RECORD EXTRACTS >>
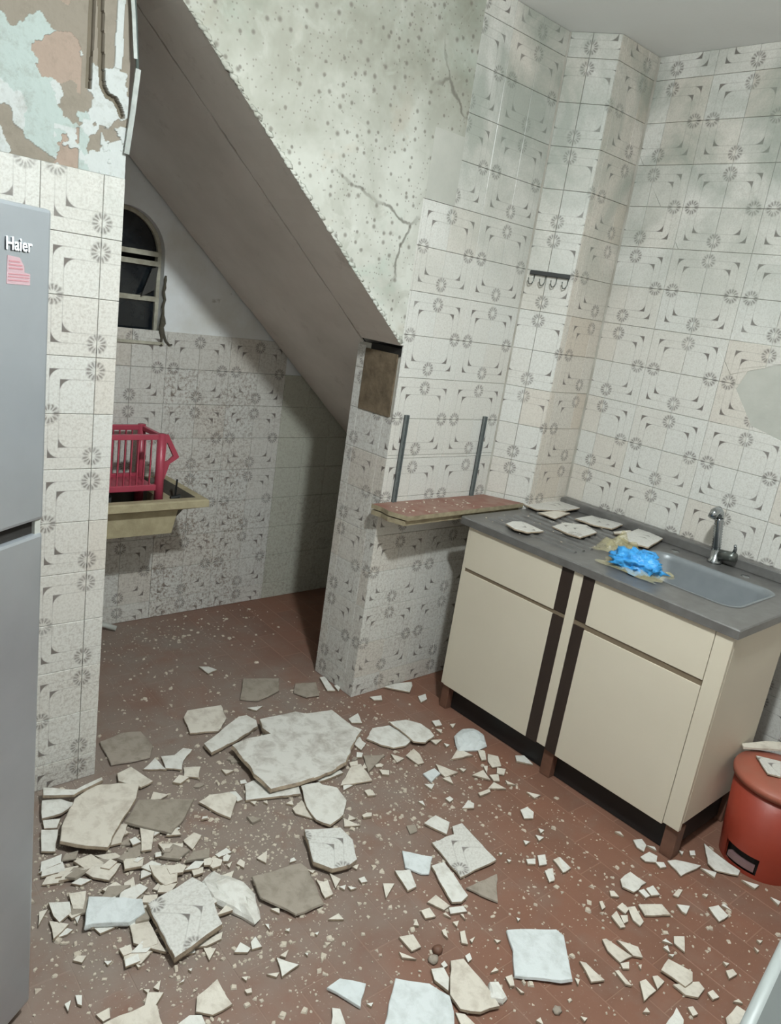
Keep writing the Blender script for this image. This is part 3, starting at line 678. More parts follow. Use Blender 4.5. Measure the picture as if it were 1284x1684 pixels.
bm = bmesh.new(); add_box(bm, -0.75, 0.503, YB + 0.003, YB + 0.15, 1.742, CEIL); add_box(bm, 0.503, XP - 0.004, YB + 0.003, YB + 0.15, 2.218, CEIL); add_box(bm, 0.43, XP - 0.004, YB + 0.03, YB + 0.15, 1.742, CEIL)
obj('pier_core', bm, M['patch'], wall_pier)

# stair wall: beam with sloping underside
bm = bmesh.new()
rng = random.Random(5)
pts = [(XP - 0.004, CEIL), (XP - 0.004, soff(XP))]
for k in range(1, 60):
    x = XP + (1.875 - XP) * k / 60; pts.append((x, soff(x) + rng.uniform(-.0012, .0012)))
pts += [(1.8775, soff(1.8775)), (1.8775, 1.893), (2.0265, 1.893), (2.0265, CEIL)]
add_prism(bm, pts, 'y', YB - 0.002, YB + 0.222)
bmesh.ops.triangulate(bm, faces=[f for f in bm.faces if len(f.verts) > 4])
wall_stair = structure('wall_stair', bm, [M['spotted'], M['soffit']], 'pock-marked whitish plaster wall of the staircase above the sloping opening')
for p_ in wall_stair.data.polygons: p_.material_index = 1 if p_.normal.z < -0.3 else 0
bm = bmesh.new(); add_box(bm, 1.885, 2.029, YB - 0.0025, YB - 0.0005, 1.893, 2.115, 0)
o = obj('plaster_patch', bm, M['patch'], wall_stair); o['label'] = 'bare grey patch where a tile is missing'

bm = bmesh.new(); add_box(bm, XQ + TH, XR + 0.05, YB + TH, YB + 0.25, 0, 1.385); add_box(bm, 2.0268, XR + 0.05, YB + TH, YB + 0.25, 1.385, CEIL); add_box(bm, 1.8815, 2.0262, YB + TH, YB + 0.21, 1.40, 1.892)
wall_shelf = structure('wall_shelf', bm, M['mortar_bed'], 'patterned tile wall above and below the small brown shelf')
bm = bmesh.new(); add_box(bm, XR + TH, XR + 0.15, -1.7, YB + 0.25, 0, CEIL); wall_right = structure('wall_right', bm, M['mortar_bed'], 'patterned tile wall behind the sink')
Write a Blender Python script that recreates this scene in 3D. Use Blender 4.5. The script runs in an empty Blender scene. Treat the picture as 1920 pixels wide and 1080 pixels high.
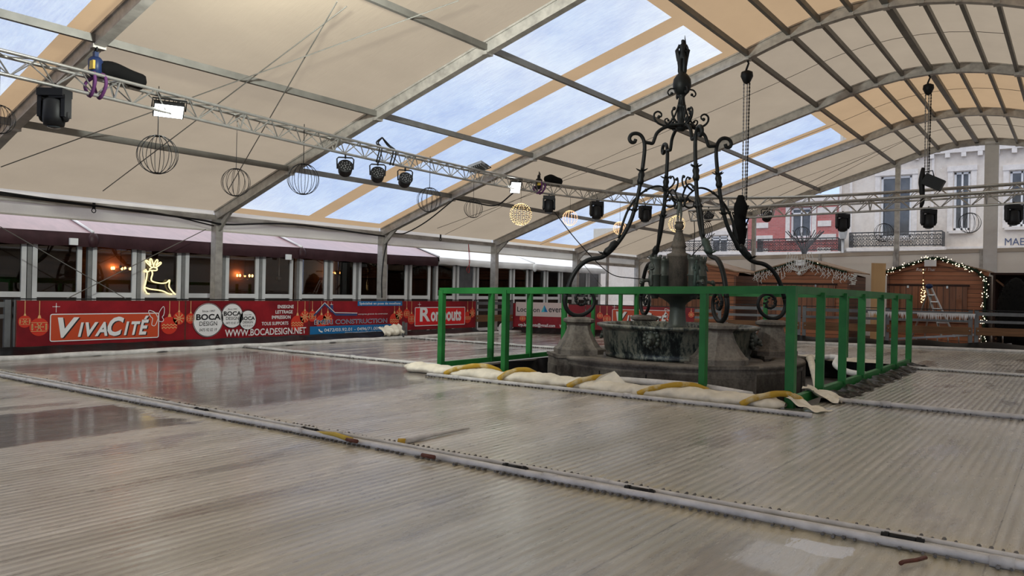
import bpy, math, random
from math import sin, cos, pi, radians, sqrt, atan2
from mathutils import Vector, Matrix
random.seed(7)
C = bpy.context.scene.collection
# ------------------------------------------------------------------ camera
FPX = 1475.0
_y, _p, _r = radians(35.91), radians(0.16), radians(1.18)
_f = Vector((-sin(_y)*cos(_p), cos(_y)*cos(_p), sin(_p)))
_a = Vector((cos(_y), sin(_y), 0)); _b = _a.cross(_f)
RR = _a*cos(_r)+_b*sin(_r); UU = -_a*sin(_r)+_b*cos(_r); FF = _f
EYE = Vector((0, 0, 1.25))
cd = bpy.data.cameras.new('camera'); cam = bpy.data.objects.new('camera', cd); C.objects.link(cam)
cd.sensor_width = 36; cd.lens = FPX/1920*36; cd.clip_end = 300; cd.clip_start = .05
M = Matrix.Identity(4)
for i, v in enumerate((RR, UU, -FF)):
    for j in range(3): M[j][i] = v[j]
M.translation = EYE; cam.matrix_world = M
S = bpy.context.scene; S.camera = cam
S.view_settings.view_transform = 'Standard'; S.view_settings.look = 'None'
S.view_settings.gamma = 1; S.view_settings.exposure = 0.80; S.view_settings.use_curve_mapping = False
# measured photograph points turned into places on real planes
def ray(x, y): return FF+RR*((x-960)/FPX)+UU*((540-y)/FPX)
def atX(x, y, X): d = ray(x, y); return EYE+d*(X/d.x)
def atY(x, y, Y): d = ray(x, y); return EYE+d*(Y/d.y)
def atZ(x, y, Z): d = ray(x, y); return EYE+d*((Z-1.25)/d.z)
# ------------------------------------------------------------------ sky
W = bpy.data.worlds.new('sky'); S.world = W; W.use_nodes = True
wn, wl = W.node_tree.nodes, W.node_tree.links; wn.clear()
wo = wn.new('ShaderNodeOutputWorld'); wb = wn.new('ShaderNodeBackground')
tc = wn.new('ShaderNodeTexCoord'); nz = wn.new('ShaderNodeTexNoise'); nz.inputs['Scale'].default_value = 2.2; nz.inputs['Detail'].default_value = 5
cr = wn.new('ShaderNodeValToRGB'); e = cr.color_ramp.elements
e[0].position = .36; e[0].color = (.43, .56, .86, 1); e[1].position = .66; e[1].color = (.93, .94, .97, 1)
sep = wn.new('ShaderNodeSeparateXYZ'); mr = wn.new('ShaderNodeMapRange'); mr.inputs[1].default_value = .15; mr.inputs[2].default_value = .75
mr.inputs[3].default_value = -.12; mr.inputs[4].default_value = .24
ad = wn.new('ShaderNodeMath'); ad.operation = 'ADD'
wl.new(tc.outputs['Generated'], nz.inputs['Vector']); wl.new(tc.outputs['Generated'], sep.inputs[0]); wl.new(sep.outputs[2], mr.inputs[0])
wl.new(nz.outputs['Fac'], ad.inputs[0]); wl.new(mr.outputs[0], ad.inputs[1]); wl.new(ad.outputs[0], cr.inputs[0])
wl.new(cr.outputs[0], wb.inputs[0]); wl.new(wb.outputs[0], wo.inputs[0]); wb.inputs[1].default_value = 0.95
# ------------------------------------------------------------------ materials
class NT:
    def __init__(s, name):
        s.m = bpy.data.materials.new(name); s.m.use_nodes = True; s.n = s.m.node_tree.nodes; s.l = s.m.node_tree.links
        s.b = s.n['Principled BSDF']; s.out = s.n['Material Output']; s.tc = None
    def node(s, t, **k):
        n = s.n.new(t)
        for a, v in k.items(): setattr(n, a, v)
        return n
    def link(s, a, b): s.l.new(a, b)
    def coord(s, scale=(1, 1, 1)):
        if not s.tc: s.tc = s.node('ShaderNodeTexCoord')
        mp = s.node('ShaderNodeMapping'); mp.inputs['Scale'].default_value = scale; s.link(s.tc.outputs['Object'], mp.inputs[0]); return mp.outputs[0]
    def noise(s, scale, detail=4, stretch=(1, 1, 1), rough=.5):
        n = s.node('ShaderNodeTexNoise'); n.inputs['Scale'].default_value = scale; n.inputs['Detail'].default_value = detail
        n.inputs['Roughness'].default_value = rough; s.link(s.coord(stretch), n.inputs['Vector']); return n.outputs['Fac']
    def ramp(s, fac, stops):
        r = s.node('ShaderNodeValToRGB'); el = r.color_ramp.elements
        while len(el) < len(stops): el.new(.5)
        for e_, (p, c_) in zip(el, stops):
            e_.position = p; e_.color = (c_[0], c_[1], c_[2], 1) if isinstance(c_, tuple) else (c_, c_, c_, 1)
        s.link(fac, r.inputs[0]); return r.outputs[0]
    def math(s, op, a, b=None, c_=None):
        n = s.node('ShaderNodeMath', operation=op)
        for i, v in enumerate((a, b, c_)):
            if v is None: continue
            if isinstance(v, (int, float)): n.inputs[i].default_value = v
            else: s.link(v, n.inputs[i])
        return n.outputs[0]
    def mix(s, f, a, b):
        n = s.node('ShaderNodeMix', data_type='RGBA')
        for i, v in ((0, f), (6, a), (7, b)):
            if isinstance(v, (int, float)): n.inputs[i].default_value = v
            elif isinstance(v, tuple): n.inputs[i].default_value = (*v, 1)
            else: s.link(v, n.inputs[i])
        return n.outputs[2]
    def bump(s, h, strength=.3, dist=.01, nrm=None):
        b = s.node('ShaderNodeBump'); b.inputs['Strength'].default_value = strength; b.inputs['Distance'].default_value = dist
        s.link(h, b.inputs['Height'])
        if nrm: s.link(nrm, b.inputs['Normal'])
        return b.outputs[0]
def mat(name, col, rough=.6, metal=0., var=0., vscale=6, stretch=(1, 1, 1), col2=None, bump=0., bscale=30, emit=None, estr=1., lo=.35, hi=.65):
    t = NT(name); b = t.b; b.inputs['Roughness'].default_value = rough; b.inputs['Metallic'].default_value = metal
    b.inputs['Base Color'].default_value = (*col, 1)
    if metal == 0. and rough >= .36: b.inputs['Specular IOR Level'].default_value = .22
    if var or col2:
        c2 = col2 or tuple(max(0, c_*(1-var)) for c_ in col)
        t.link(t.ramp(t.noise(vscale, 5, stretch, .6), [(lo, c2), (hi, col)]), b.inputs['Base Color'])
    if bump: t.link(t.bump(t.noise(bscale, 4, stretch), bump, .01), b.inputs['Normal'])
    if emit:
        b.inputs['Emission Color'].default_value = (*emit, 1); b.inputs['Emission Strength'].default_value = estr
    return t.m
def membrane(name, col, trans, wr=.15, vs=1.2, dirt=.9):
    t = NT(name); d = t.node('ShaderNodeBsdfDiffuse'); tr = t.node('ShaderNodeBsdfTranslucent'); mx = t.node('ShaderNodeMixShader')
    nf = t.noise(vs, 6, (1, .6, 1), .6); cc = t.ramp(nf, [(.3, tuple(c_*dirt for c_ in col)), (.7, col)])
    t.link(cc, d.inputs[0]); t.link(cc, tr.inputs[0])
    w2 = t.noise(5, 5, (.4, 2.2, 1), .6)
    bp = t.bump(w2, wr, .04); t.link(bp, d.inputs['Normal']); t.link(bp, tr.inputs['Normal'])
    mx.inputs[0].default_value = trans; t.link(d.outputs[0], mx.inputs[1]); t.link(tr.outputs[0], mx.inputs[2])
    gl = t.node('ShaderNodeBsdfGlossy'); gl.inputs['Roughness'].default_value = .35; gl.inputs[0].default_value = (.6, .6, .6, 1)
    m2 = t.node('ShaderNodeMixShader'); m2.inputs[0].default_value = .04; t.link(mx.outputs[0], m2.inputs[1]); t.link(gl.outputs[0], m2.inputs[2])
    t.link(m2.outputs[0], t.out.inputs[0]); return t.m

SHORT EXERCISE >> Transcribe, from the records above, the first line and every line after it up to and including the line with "o = obj('plaster_patch', bm, M['patch'], wall_stair);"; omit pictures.

THE ANSWER >>
Keep writing the Blender script for this image. This is part 3, starting at line 678. More parts follow. Use Blender 4.5. Measure the picture as if it were 1284x1684 pixels.
bm = bmesh.new(); add_box(bm, -0.75, 0.503, YB + 0.003, YB + 0.15, 1.742, CEIL); add_box(bm, 0.503, XP - 0.004, YB + 0.003, YB + 0.15, 2.218, CEIL); add_box(bm, 0.43, XP - 0.004, YB + 0.03, YB + 0.15, 1.742, CEIL)
obj('pier_core', bm, M['patch'], wall_pier)

# stair wall: beam with sloping underside
bm = bmesh.new()
rng = random.Random(5)
pts = [(XP - 0.004, CEIL), (XP - 0.004, soff(XP))]
for k in range(1, 60):
    x = XP + (1.875 - XP) * k / 60; pts.append((x, soff(x) + rng.uniform(-.0012, .0012)))
pts += [(1.8775, soff(1.8775)), (1.8775, 1.893), (2.0265, 1.893), (2.0265, CEIL)]
add_prism(bm, pts, 'y', YB - 0.002, YB + 0.222)
bmesh.ops.triangulate(bm, faces=[f for f in bm.faces if len(f.verts) > 4])
wall_stair = structure('wall_stair', bm, [M['spotted'], M['soffit']], 'pock-marked whitish plaster wall of the staircase above the sloping opening')
for p_ in wall_stair.data.polygons: p_.material_index = 1 if p_.normal.z < -0.3 else 0
bm = bmesh.new(); add_box(bm, 1.885, 2.029, YB - 0.0025, YB - 0.0005, 1.893, 2.115, 0)
o = obj('plaster_patch', bm, M['patch'], wall_stair); o['label'] = 'bare grey patch where a tile is missing'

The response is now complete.